At my house, we watched the debate and passed the food. A friend's son, 20 years old and given to intravenous intake of any food he can't slip past his teeth, looked up from his 11th consecutive dessert when he heard George Bush say:
"In the presidency, a lot goes into it. Caring goes into it."
"Herring?" said the friend's son. "Did he say herring goes into the presidency?"
"Caring," I explained.
"What about herring?" the boy said. "Why can't herring go into it?"
All of us in the room snickered for a moment, and then stopped snickering because it seemed out of place. We were watching candidates for the presidency. To snicker was to violate the sanctity of the moment.
So then we snickered again. What sanctity? On the great scale of things, so to speak, why not herring in the presidency? Through the first two debates of this home stretch of the campaign, pickled fish are the only thing the candidates, presidential and vice, hadn't thrown at each other.
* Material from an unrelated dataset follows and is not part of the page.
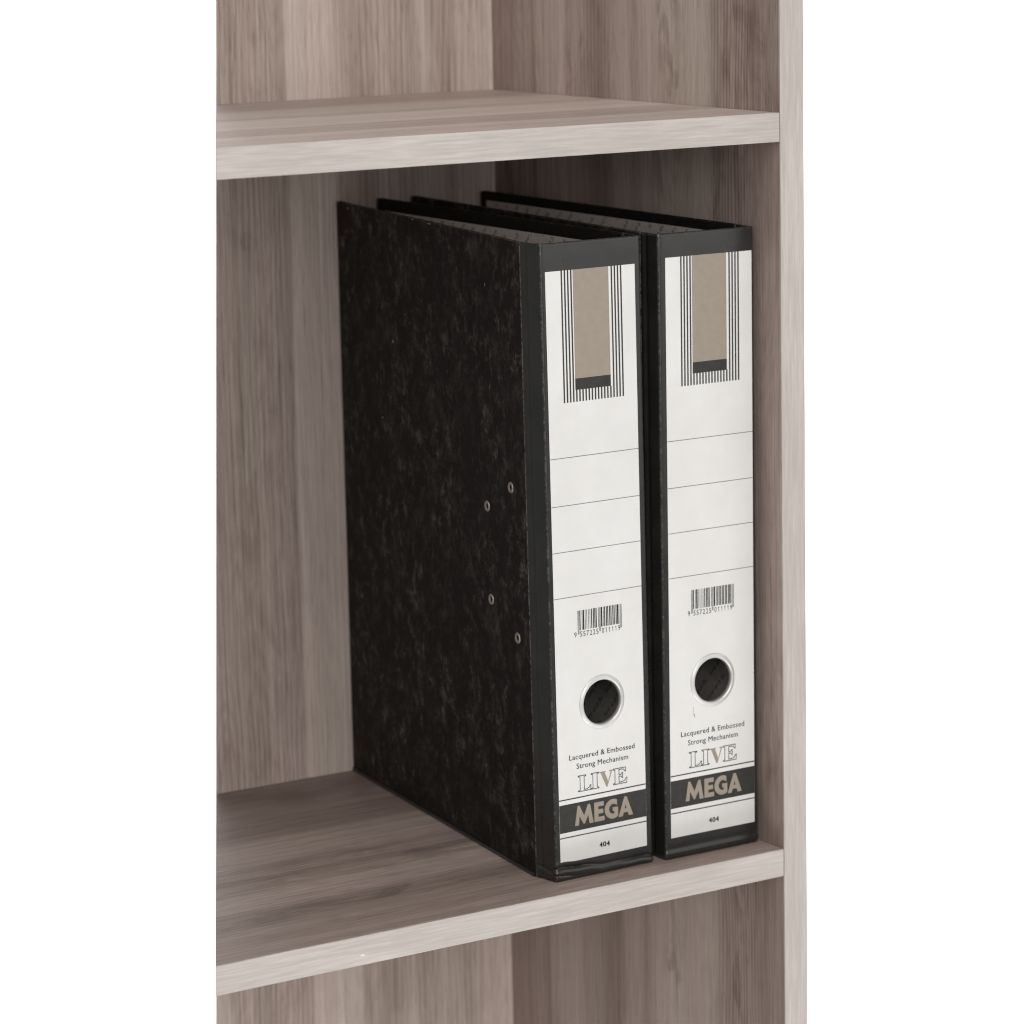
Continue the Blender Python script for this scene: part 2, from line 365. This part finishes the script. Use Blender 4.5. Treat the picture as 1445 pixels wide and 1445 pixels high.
def ean13(digits):
    Lc = ['0001101','0011001','0010011','0111101','0100011','0110001','0101111','0111011','0110111','0001011']
    G = [''.join('1' if c == '0' else '0' for c in k)[::-1] for k in Lc]; Rc = [''.join('1' if c == '0' else '0' for c in k) for k in Lc]
    P = ['LLLLLL','LLGLGG','LLGGLG','LLGGGL','LGLLGG','LGGLLG','LGGGLL','LGLGLG','LGLGGL','LGGLGL'][int(digits[0])]
    s = '101' + ''.join((Lc if p == 'L' else G)[int(d)] for p, d in zip(P, digits[1:7])) + '01010' + ''.join(Rc[int(d)] for d in digits[7:]) + '101'
    return s
def barcode():
    s = ean13('9557225011119'); x0, x1 = 15.6, 45.4; mw_ = (x1-x0)/95; out = []
    k = 0
    while k < 95:
        if s[k] == '1':
            j = k
            while j < 95 and s[j] == '1': j += 1
            guard = k < 3 or 45 <= k < 50 or k >= 92
            out.append(rect(x0+k*mw_, x0+j*mw_, 128.6 if guard else 131.0, 142.1)); k = j
        else: k += 1
    dg = []
    def digit(ch, xc):
        if ch == '1':
            dg.append(rect(xc-.02, xc+.26, 127.3, 130.2)); dg.append(([(xc-.55, 129.35, 0), (xc-.45, 129.1, 0), (xc+.0, 129.7, 0), (xc+.0, 130.2, 0)], [(0, 1, 2, 3)])); return
        vf = text_mesh(ch, 0, 1, 2)
        dg.append(fit(vf, xc-.78, xc+.78, 127.3, CAP, 2.9))
    digit('9', 13.9)
    for i, ch in enumerate('557225'): digit(ch, 15.6+(3+3.5+7*i)*mw_+.1)
    for i, ch in enumerate('011119'): digit(ch, 15.6+(50+3.5+7*i)*mw_+.1)
    return merge(out), merge(dg)

LW, LH = 59.4, 330.7
HX, HZ = 30.55, 88.3             # finger hole centre on the label
PRINTS = []                       # (name, material, verts/faces in label mm, label text)
bars, digs = barcode()
P2, W2 = 2.07, 1.0
stripes = [rect(10.1+P2*k, 10.1+P2*k+W2, 258.4, LH) for k in (0, 1, 2, 3, 16, 17, 18, 19)] + [rect(10.1+P2*k, 10.1+P2*k+W2, 258.4, 264.95) for k in range(4, 16)]
PRINTS.append(('printed_stripes', 'ink', merge(stripes), 'thin black upright stripes'))
PRINTS.append(('printed_panel', 'brown', rect(18.0, 41.7, 271.25, LH), 'taupe rectangle'))
PRINTS.append(('printed_block', 'ink', rect(18.0, 41.7, 264.9, 271.2), 'black bar under the taupe rectangle'))
for zz in (228.2, 201.7, 176.0, 150.4): PRINTS.append(('ruled_line', 'line', rect(0.1, LW-.1, zz-.17, zz+.17), None))
PRINTS.append(('barcode', 'deep', bars, 'barcode'))
PRINTS.append(('barcode_digits', 'deep', digs, '9557225011119'))
PRINTS.append(('lettering', 'deep', merge([bold(fit(text_mesh('Lacquered & Embossed', 0, 1.06, 3), 7.6, 52.2, 58.1, CAP, 2.95)),
                                          bold(fit(text_mesh('Strong Mechanism', 0, 1.06, 3), 12.4, 47.6, 52.6, CAP, 2.95))]), 'Lacquered & Embossed Strong Mechanism'))
PRINTS.append(('logo_outline', 'deep', merge([stroke(place(LET['L'], 13.3, 39.3), .42), stroke(place(LET['I'], 22.1, 39.3), .42), stroke(place(LET['E'], 37.2, 39.3), .42)]), 'outlined serif letters L, I and E'))
PRINTS.append(('logo_letter', 'brown', curve_mesh([place(LET['V'], 27.7, 39.2)]), 'solid taupe letter V'))
PRINTS.append(('printed_line', 'ink', rect(0.1, LW-.1, 35.75, 36.45), None))
PRINTS.append(('printed_band', 'ink', rect(0.05, LW-.05, 17.2, 33.3), 'black band behind the word MEGA'))
PRINTS.append(('brand_word', 'brown', curve_mesh(MEGA), 'bold taupe word MEGA'))
PRINTS.append(('printed_line', 'ink', rect(0.1, LW-.1, 14.0, 14.65), None))
PRINTS.append(('number', 'deep', bold(fit(text_mesh('404', 0, 1.12, 3), 26.7, 33.6, 4.75, CAP, 2.85), .17), '404'))

LVF = text_mesh('lever arch file', .006, 1.0, 1, .25)

def lining_print(u1, z1, seed):
    """words set on the slant all over the lining, in (reading x, z) mm"""
    vs, fs = LVF; xs = [v[0] for v in vs]; wd = max(xs)-min(xs)
    S = 4.3; a = math.radians(47); ca, sa = math.cos(a), math.sin(a); out = []
    va = np.array(vs)[:, :2]*S; va[:, 0] -= va[:, 0].min(); W_ = wd*S+5.0
    for r in range(-60, 90):
        for c in range(-2, 20):
            ox, oy = c*W_+(r*11.7) % W_, r*8.6
            px = (va[:, 0]+ox); py = (va[:, 1]+oy)
            X = px*ca-py*sa; Z = px*sa+py*ca
            # keep what is wholly on the sheet
            if X.min() > .3 and X.max() < u1-.3 and Z.min() > .3 and Z.max() < z1-.3:
                out.append(([(x, z, 0) for x, z in zip(X, Z)], fs))
            elif X.max() > 0 and X.min() < u1 and Z.max() > 0 and Z.min() < z1:
                keep = [f for f in fs if all(.2 < X[i] < u1-.2 and .2 < Z[i] < z1-.2 for i in f)]
                if keep: out.append(([(x, z, 0) for x, z in zip(X, Z)], keep))
    return merge(out)

# ------------------------------------------------------------------ lever arch file
HB = 356.5
def pyd(name, vf, mat, parent, smooth=False):
    me = bpy.data.meshes.new(name); me.from_pydata([tuple(c*MM for c in v) for v in vf[0]], [], vf[1]); me.update()
    bm = bmesh.new(); bm.from_mesh(me); loose = [v for v in bm.verts if not v.link_faces]
    if loose: bmesh.ops.delete(bm, geom=loose, context='VERTS')
    bm.to_mesh(me); bm.free()
    if smooth:
        for p in me.polygons: p.use_smooth = True
    return link(name, me, mat, parent)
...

Dan Quayle as attack dog? He looks like a schoolboy who got beat up by the kids who got beat up by everybody else. Admiral Stockdale? He was a prisoner of war for seven years. Hasn't he suffered enough? And Al Gore, looking like everybody's candidate for student council rep, tried to sneak in one last Quayle-Kennedy comparison and immediately set the tone for the debate.
And then came Thursday night, in Richmond and on national television, when the people threw everything back in the presidential candidates' faces.
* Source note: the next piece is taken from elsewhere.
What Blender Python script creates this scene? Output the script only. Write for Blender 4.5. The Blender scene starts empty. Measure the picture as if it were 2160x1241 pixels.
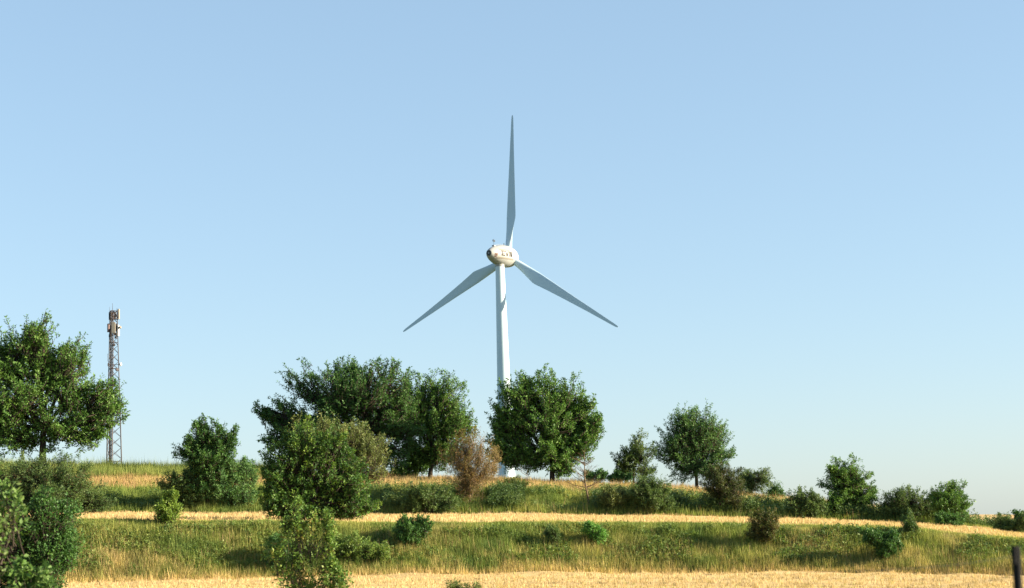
import bpy, math
import numpy as np
from mathutils import Vector, Matrix

RNG = np.random.default_rng(7)
SC = bpy.context.scene
COL = SC.collection

# ------------------------------------------------------------------ camera
F = 3552.0                       # focal length in photo pixels (photo 2160 x 1241)
PITCH = math.atan((1115.0 - 620.5) / F)
ROLL = math.radians(1.94)
cp, sp, cr, sr = math.cos(PITCH), math.sin(PITCH), math.cos(ROLL), math.sin(ROLL)
FWD = np.array([0, cp, sp]); _r0 = np.array([1.0, 0, 0]); _u0 = np.array([0, -sp, cp])
UPV = _u0 * cr + _r0 * sr
RIGHT = _r0 * cr - _u0 * sr
CAM = np.array([0.0, 0.0, 4.0])

cam_d = bpy.data.cameras.new('camera')
cam = bpy.data.objects.new('camera', cam_d)
COL.objects.link(cam)
M = Matrix.Identity(4)
for i in range(3):
    M[i][0], M[i][1], M[i][2], M[i][3] = RIGHT[i], UPV[i], -FWD[i], CAM[i]
cam.matrix_world = M
cam_d.sensor_fit = 'HORIZONTAL'; cam_d.sensor_width = 36.0
cam_d.lens = F / 2160.0 * 36.0
cam_d.clip_start = 0.1; cam_d.clip_end = 20000
cam_d.dof.use_dof = True
cam_d.dof.focus_distance = 140.0
cam_d.dof.aperture_fstop = 2.7
SC.camera = cam

# ------------------------------------------------------------------ light
SUN_EL = math.radians(18.5)
SUN_AZ = math.radians(97.0)       # clockwise from +Y: to the right and slightly behind the camera
world = bpy.data.worlds.new('World'); SC.world = world
world.use_nodes = True
nt = world.node_tree
bg = nt.nodes['Background']
sky = nt.nodes.new('ShaderNodeTexSky')
sky.sky_type = 'NISHITA'; sky.sun_disc = False
sky.sun_elevation = SUN_EL; sky.sun_rotation = SUN_AZ
sky.altitude = 0; sky.air_density = 1.0; sky.dust_density = 0.5; sky.ozone_density = 5.0
gam = nt.nodes.new('ShaderNodeGamma'); gam.inputs[1].default_value = 0.50      # the photograph's soft sky contrast
nt.links.new(sky.outputs[0], gam.inputs[0]); tn = nt.nodes.new('ShaderNodeMix'); tn.data_type = 'RGBA'; tn.blend_type = 'MULTIPLY'; tn.inputs[0].default_value = 1.0
tn.inputs[7].default_value = (0.95, 1.01, 1.02, 1)
nt.links.new(gam.outputs[0], tn.inputs[6]); nt.links.new(tn.outputs[2], bg.inputs[0])
bg.inputs[1].default_value = 0.113

sun_d = bpy.data.lights.new('sun', 'SUN')
sun = bpy.data.objects.new('sun', sun_d); COL.objects.link(sun)
sun_d.energy = 5.0; sun_d.angle = math.radians(0.5); sun_d.color = (1.0, 0.84, 0.62)
SUNV = Vector((math.sin(SUN_AZ) * math.cos(SUN_EL), math.cos(SUN_AZ) * math.cos(SUN_EL), math.sin(SUN_EL)))
sun.rotation_euler = SUNV.to_track_quat('Z', 'Y').to_euler()

vs = SC.view_settings
vs.view_transform = 'Standard'; vs.look = 'None'; vs.gamma = 1.0; vs.exposure = 1.95
vs.use_curve_mapping = False
SC.render.film_transparent = False
SC.cycles.max_bounces = 6
SC.cycles.transparent_max_bounces = 8

# ------------------------------------------------------------------ helpers
def P(u, v, d):
    """the point at depth d (metres along +Y from the camera) seen at photo pixel (u, v)"""
    r = FWD + RIGHT * ((u - 1080.0) / F) + UPV * (-(v - 620.5) / F)
    return CAM + r * (d / r[1])

def norm(a):
    return a / np.maximum(np.linalg.norm(a, axis=-1, keepdims=True), 1e-9)

def tag(o, label=None, cat=None, group=None, kind=None):
    if label: o['label'] = label
    if cat: o['category'] = cat
    if group: o['group'] = group
    if kind: o['kind'] = kind
    return o

def link(name, me, mat=None, parent=None, loc=None):
    o = bpy.data.objects.new(name, me)
    COL.objects.link(o)
    if mat is not None and me is not None:
        for m in (mat if isinstance(mat, (list, tuple)) else [mat]): me.materials.append(m)
    if parent is not None: o.parent = parent
    if loc is not None: o.location = [float(c) for c in loc]
    return o

def empty(name, loc):
    o = bpy.data.objects.new(name, None); COL.objects.link(o)
    o.empty_display_size = 0.3
    o.location = [float(c) for c in loc]
    return o

def np_mesh(name, verts, faces, tint=None, smooth=False):
    """verts N x 3, faces a list of (n x k) index arrays, tint N x 3 per vertex"""
    me = bpy.data.meshes.new(name)
    verts = np.ascontiguousarray(verts, dtype=np.float32)
    faces = [np.asarray(f, dtype=np.int32) for f in faces if len(f)]
    me.vertices.add(len(verts)); me.vertices.foreach_set('co', verts.ravel())
    loops = np.concatenate([f.ravel() for f in faces])
    starts, tot = [], 0
    for f in faces:
        starts.append(tot + np.arange(len(f)) * f.shape[1]); tot += f.size
    starts = np.concatenate(starts).astype(np.int32)
    me.loops.add(len(loops)); me.loops.foreach_set('vertex_index', loops)
    me.polygons.add(len(starts)); me.polygons.foreach_set('loop_start', starts)
    me.update(calc_edges=True)
    if smooth:
        me.polygons.foreach_set('use_smooth', np.ones(len(starts), dtype=bool))
    if tint is not None:
        a = me.color_attributes.new('tint', 'FLOAT_COLOR', 'POINT')
        c = np.ones((len(verts), 4), dtype=np.float32); c[:, :3] = tint
        a.data.foreach_set('color', c.ravel())
    me.validate()
    return me

def vnoise(x, y, seed=0):
    """smooth 2-D value noise in 0..1"""
    xi, yi = np.floor(x).astype(np.int64), np.floor(y).astype(np.int64)
    fx, fy = x - xi, y - yi
    fx, fy = fx * fx * (3 - 2 * fx), fy * fy * (3 - 2 * fy)
    def h(a, b):
        n = (a * 374761393 + b * 668265263 + seed * 974711) & 0x7fffffff
        n = ((n ^ (n >> 13)) * 1274126177) & 0x7fffffff
        return ((n ^ (n >> 16)) & 0xffff) / 65535.0
    return (h(xi, yi) * (1 - fx) + h(xi + 1, yi) * fx) * (1 - fy) + (h(xi, yi + 1) * (1 - fx) + h(xi + 1, yi + 1) * fx) * fy

def fbm(x, y, seed=0):
    return 0.55 * vnoise(x, y, seed) + 0.3 * vnoise(x * 2.1, y * 2.1, seed + 1) + 0.15 * vnoise(x * 4.3, y * 4.3, seed + 2)

class MB:
    """collects tubes, lathes and boxes into one mesh"""
    def __init__(s): s.v, s.f = [], []
    def add(s, v, f):
        o = len(s.v); s.v += [tuple(float(c) for c in p) for p in v]; s.f += [tuple(i + o for i in q) for q in f]
        return s
    def tube(s, pts, radii, n=8, caps=True):
        pts = np.array(pts, float); k = len(pts)
        v, f = [], []
        prev = None
        for i in range(k):
            t = norm(pts[min(i + 1, k - 1)] - pts[max(i - 1, 0)])
            if prev is None:
                a = np.cross(t, [0, 0, 1.0] if abs(t[2]) < 0.9 else [1.0, 0, 0])
            else:
                a = prev - t * prev.dot(t)
            a = norm(a); prev = a; b = np.cross(t, a)
            for j in range(n):
                th = 2 * math.pi * j / n
                v.append(pts[i] + radii[i] * (a * math.cos(th) + b * math.sin(th)))
        for i in range(k - 1):
            for j in range(n):
                f.append((i * n + j, i * n + (j + 1) % n, (i + 1) * n + (j + 1) % n, (i + 1) * n + j))
        if caps:
            f.append(tuple(range(n))[::-1]); f.append(tuple((k - 1) * n + j for j in range(n)))
        return s.add(v, f)
    def bar(s, a, b, r, n=6): return s.tube([a, b], [r, r], n)
    def box(s, c, ax, ay, az):
        c, ax, ay, az = (np.array(q, float) for q in (c, ax, ay, az))
        v = [c + i * ax + j * ay + k * az for i in (-1, 1) for j in (-1, 1) for k in (-1, 1)]
        return s.add(v, [(0, 1, 3, 2), (4, 6, 7, 5), (0, 4, 5, 1), (2, 3, 7, 6), (0, 2, 6, 4), (1, 5, 7, 3)])
    def lathe(s, org, axis, prof, n=32, cap0=True, cap1=True):
        axis = norm(np.array(axis, float)); org = np.array(org, float)
        a = norm(np.cross(axis, [0, 0, 1.0] if abs(axis[2]) < 0.9 else [1.0, 0, 0])); b = np.cross(axis, a)
        v, f = [], []
        for (t, r) in prof:
            for j in range(n):
                th = 2 * math.pi * j / n
                v.append(org + axis * t + r * (a * math.cos(th) + b * math.sin(th)))
        for i in range(len(prof) - 1):
            for j in range(n):
                f.append((i * n + j, i * n + (j + 1) % n, (i + 1) * n + (j + 1) % n, (i + 1) * n + j))
        if cap0: f.append(tuple(range(n))[::-1])
        if cap1: f.append(tuple((len(prof) - 1) * n + j for j in range(n)))
        return s.add(v, f)
    def build(s, name, mat, parent=None, smooth=False, auto=None):
        org = np.array(parent.matrix_basis.translation if parent is not None and parent.parent is None else (0, 0, 0))
        if parent is not None and parent.parent is not None:
            q = parent
            org = np.zeros(3)
            while q is not None: org = org + np.array(q.location); q = q.parent
        me = bpy.data.meshes.new(name)
        me.from_pydata([tuple(np.array(p) - org) for p in s.v], [], s.f); me.update()
        import bmesh
        bm = bmesh.new(); bm.from_mesh(me); bmesh.ops.recalc_face_normals(bm, faces=bm.faces); bm.to_mesh(me); bm.free()
        if smooth:
            me.polygons.foreach_set('use_smooth', [len(p.vertices) <= 4 for p in me.polygons])
            me.set_sharp_from_angle(angle=math.radians(auto or 50))
        return link(name, me, mat, parent)

# ------------------------------------------------------------------ materials
def mat(name):
    m = bpy.data.materials.new(name); m.use_nodes = True
    n = m.node_tree.nodes; n.clear()
    out = n.new('ShaderNodeOutputMaterial')
    return m, n, m.node_tree.links, out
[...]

"How can we, as symbolically the children of the future president, expect the three of you to meet the needs in housing and in crime and you name it, as opposed to the wants of your political spin doctors and your political parties?" asked a man in the audience who identified himself as a domestic mediator.
His name was Denton Walthall, and suddenly he made all the herring jokes go away, and all the snickering, too, because he was saying the things in the minds of everyone despairing over this slum of a campaign.
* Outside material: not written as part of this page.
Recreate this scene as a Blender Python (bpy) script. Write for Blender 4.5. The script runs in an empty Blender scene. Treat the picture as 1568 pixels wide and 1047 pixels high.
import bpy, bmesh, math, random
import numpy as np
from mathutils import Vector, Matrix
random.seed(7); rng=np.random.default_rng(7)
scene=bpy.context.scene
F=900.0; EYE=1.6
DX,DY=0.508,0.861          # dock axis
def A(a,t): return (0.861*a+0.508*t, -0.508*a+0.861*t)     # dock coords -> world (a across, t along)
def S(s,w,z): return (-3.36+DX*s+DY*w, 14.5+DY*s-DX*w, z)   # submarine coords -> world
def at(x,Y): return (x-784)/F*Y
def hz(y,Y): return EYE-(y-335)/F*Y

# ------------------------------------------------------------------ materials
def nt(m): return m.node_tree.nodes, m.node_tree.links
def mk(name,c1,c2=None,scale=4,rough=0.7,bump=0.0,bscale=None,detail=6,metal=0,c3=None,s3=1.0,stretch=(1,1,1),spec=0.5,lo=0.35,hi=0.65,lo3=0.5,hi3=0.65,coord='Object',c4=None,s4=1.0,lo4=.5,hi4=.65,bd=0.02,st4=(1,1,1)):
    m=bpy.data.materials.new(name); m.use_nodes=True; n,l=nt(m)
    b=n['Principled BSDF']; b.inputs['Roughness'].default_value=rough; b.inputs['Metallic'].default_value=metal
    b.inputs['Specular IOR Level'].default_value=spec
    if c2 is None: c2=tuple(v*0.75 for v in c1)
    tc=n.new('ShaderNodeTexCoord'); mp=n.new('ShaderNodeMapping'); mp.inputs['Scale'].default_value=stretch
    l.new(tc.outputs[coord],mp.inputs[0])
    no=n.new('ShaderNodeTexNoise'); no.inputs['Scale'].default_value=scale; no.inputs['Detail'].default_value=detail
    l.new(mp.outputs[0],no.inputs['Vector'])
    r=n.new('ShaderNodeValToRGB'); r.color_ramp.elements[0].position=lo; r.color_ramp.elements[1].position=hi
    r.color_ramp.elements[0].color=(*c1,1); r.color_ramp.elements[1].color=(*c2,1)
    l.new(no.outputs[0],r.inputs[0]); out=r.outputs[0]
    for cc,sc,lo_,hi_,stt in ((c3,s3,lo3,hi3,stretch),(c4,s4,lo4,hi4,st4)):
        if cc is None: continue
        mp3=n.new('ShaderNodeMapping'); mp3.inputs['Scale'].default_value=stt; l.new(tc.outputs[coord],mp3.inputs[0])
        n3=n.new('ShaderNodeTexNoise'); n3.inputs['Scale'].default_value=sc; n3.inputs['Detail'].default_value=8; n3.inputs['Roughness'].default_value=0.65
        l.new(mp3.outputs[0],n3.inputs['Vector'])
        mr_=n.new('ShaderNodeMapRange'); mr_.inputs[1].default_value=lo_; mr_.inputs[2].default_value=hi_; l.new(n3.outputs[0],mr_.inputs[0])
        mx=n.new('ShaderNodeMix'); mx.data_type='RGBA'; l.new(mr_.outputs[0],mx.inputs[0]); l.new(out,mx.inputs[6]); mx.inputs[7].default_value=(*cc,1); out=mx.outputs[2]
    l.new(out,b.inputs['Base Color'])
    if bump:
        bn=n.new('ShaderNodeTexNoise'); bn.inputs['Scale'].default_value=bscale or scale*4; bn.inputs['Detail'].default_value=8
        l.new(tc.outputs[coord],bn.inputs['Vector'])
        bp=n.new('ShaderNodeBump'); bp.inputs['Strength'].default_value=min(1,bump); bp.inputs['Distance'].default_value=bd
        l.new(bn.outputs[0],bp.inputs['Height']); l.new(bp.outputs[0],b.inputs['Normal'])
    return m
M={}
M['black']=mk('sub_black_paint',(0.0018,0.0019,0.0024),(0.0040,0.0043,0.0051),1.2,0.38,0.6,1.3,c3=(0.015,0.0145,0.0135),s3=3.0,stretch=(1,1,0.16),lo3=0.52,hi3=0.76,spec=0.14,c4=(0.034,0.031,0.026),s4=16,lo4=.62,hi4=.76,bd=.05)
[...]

"Can we focus on the issues," he said, "and not the personalities and the mud?"
In that moment, the presidential campaign of 1992 belatedly began to grow up, and to take on its first notions of dignity. This wasn't some commentator calling for decorum from a distant newsroom. It was Walthall as the voice of America, looking these men in the eye, and telling them to act their age.
George Bush, who'd just finished his latest slap at the Bill Clinton of 23 years ago, ran out of campaign in that moment. Three times, he was seen looking at his watch, as though calculating how many hours he has left in office. He seemed becalmed. (In a way, not a bad idea for Bush. When he gets shrill, and begins waving his arms about, he bears an unfortunate resemblance to Michael J. Fox's father in "Back to the Future.")
Clinton, too, seemed changed. He no longer seemed a man majoring in planned spontaneity, delivering over-rehearsed ad libs. And Perot? Well, he was reduced to repeating material from the last debate. He was a musician who couldn't get off the same note.
Plans for the next four years? "There are already plans all over Washington," Perot said. But what are his own? He's mentioned forming task forces, as though they're an answer. Does he think there aren't task forces currently wracking their brains?
But the evening's loser was Bush. A woman asked, "How has the national debt affected each of your lives? And if it hasn't, how can you honestly find a cure for the economic problems of the common people if you have no experience in what's ailing them?"
Bush fumbled the softball, started talking about interest rates. It was Michael Dukakis four years ago, not getting it when they asked him about Kitty. Worse, it fed into all the old suspicions about Bush that arose when, deep into the recession, he denied there was one: He doesn't connect. The question had to be explained to him, and explained again.
This sense of an emotionally distanced man was reinforced further in his closing statement. Ask yourself a simple question, the president said: If there's a crisis, who would you want in the Oval Office?
But there's already a crisis. Not the one the president meant, not some international flare-up, but the economy at home. Bush was the last man in America to figure it out. And now, late in the game, he still didn't seem to understand.